Meski dunia tahu, STy menurunkan pemain muda di timnas Indonesia, tetap saja banyak pihak yang menganggap STy salah tempat dan waktu. Meski Indonesia sudah tak ada peluang, tapi event tetap untuk prestasi dan ada hitungan point FIFA. Apa buntutnya? Untuk Piala Asia saja timnas harus melalui babak play off meladeni tim gurem.
Inilah akibatnya bila pembina dan pelatih sepak bola, mungkin tak paham pedagogi, pendidikan, pembinaan, dan prestasi.
Terbalik-balik
Untuk itu, bagi segenap insan sepak bola nasional, rasanya perlu lagi belajar dan memahami apa itu mendidik, membina, dan prestasi. Jadi, di level timnas tidak ada lagi paradigma pembentukan dan menurunkan timnas dalam ajang internasional berpoint FIFA sebagai pembinaan.

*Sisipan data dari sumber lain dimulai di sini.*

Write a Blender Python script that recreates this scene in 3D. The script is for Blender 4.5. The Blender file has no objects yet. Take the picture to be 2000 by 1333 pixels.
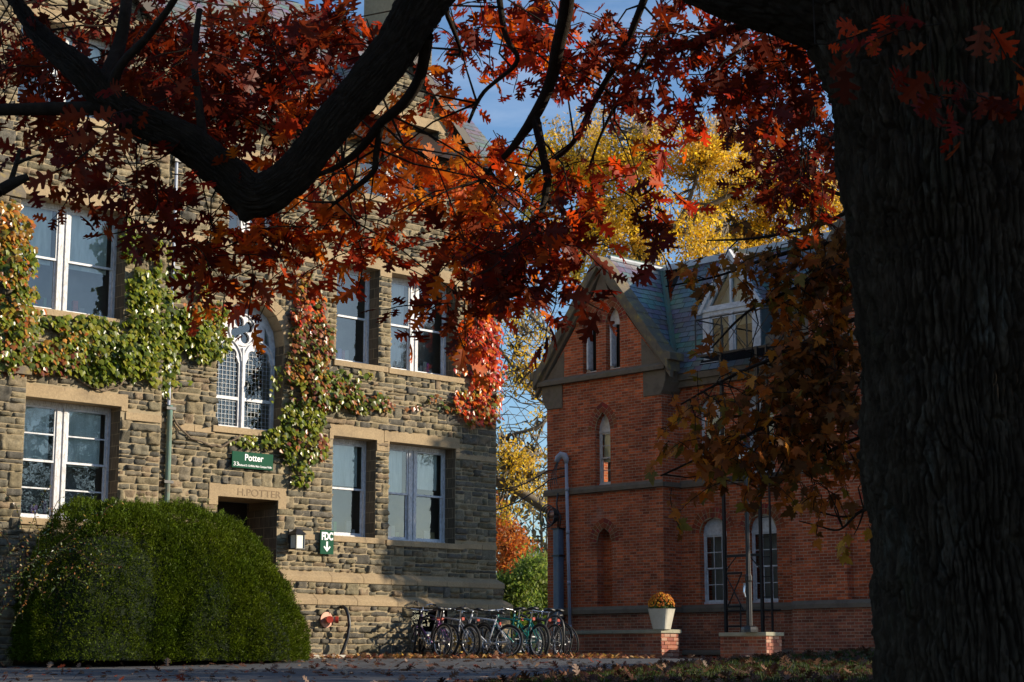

Timnas bukan sepak bola akar rumput, tempat dan ajang meraih prestasi, tapi sebagai wadah pondasi pendidikan dan pembinaan pemain. Tetapi, faktanya di sepak bola akar rumput banyak pembina dan pelatih yang tak layak disebut pembina dan pelatih, karena pola pikirnya justru bak pembina dan pelatih di timnas.
Berikutnya, lihat bagaimana para pembina dan pelatih yang dipercaya membentuk tim sepak bola untuk tingkat kota/kabuparen/provinsi? Seharusnya, di level ini, juga paradigmanya sama dengan pola di timnas maupun klub, yaitu untuk prestasi.
Tapi saya melihat, di beberapa daerah, banyak pembina dan pelatih yang dipercaya mengampu tim, justru tak jelas arahnya. Antara prestasi dan pembinaan bercampur tipis, sebab unsur kedaerahan juga tak pernah bisa lepas dari masalah tarik ulur kepentingan.